Shivum Sharma
Keep Hush Live London: Shivum Sharma Presents
There’s a particular breed of DJ set that feels like it was beamed in from a villa party where everyone’s wearing linen and nobody’s checked their phone for hours. Shivum Sharma’s Keep Hush session is exactly that — a sun-drenched, deeply affectionate nod to the house-adjacent pop that defined turn-of-the-millennium radio, but filtered through a crate-digger’s obsession with the edits that made those records breathe on a dancefloor. The room in London is intimate, low-lit, with the kind of crowd that sways rather than jumps — bodies moving in slow, knowing circles.
Sticking largely around 121 BPM and anchored in the warm, open sonics of 12A and 3B, the set leans into a low-energy dominance (0.57 average) that lets every snare hit and vocal delay land with room to breathe. The mixing is unhurried, often letting tracks play out their full four-minute arcs before the next groove sidles in, creating a harmonic corridor that moves from DJ Raff’s languid opener through Alexander’s swinging 'Affirmative Affair' — a record that sounds like a forgotten 90s deep house gem — and into the sly lift of Britney Spears’ 'Lucky' via Jack D. Elliot’s radio edit, which is a masterclass in making a guilty pleasure feel like a sacred text.

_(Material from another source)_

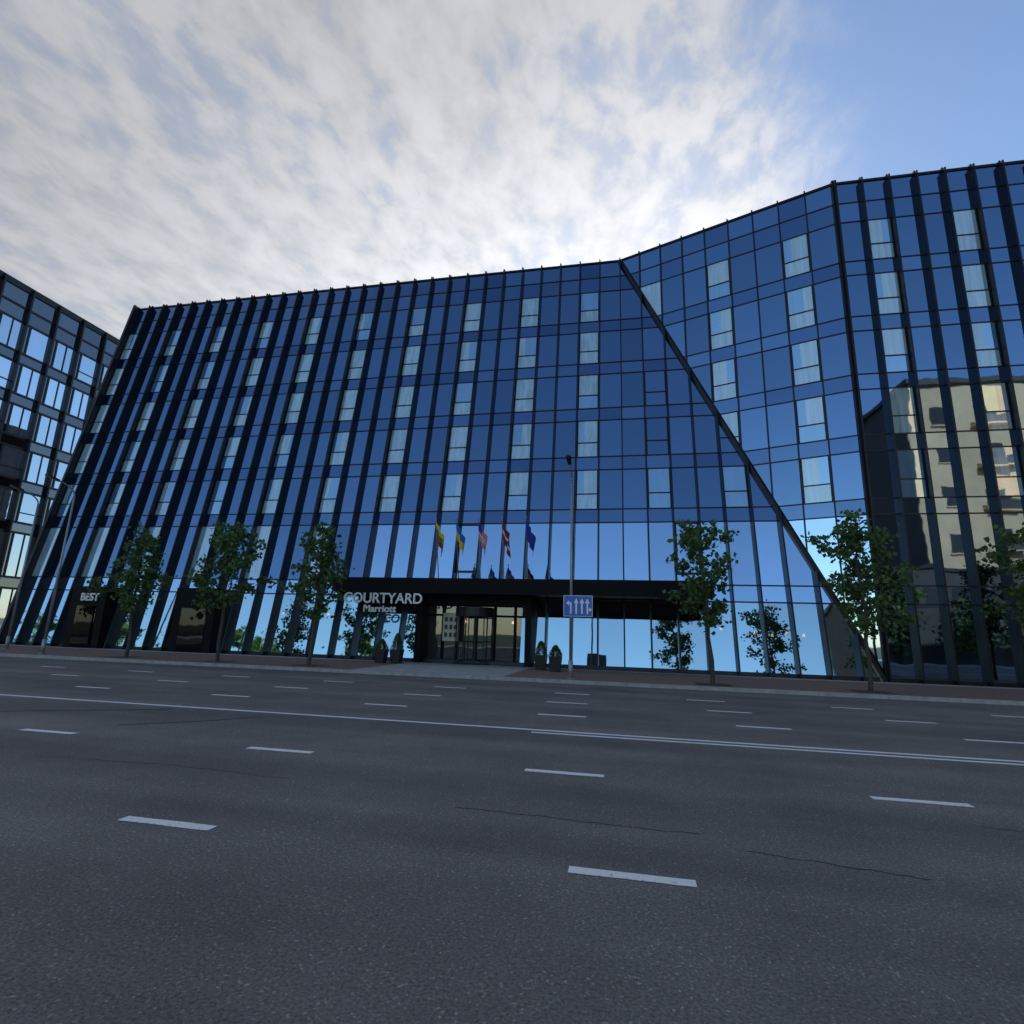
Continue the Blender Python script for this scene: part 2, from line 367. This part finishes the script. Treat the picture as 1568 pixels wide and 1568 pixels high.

HOSH & 1979’s 'Midnight (The Hanging Tree)' injects a little dusk tension before the set resolves with Robin S.’s immortal 'Show Me Love', and somehow it lands not as a cheap singalong but as a genuine moment of release. The opening track — DJ Raff’s 'Momentos' — sets the table with Latin-tinged keys and a loose, almost cassette-warm beat, and by the time we hit the closing strains of Robin S., we’ve been taken on a ride that’s less about peak-time fireworks and more about the pleasure of a well-loved record collection. This is a set for the morning after, for the slow comedown, for remembering why pop music, in the right hands, can be just as transcendent as any white-label obscurity.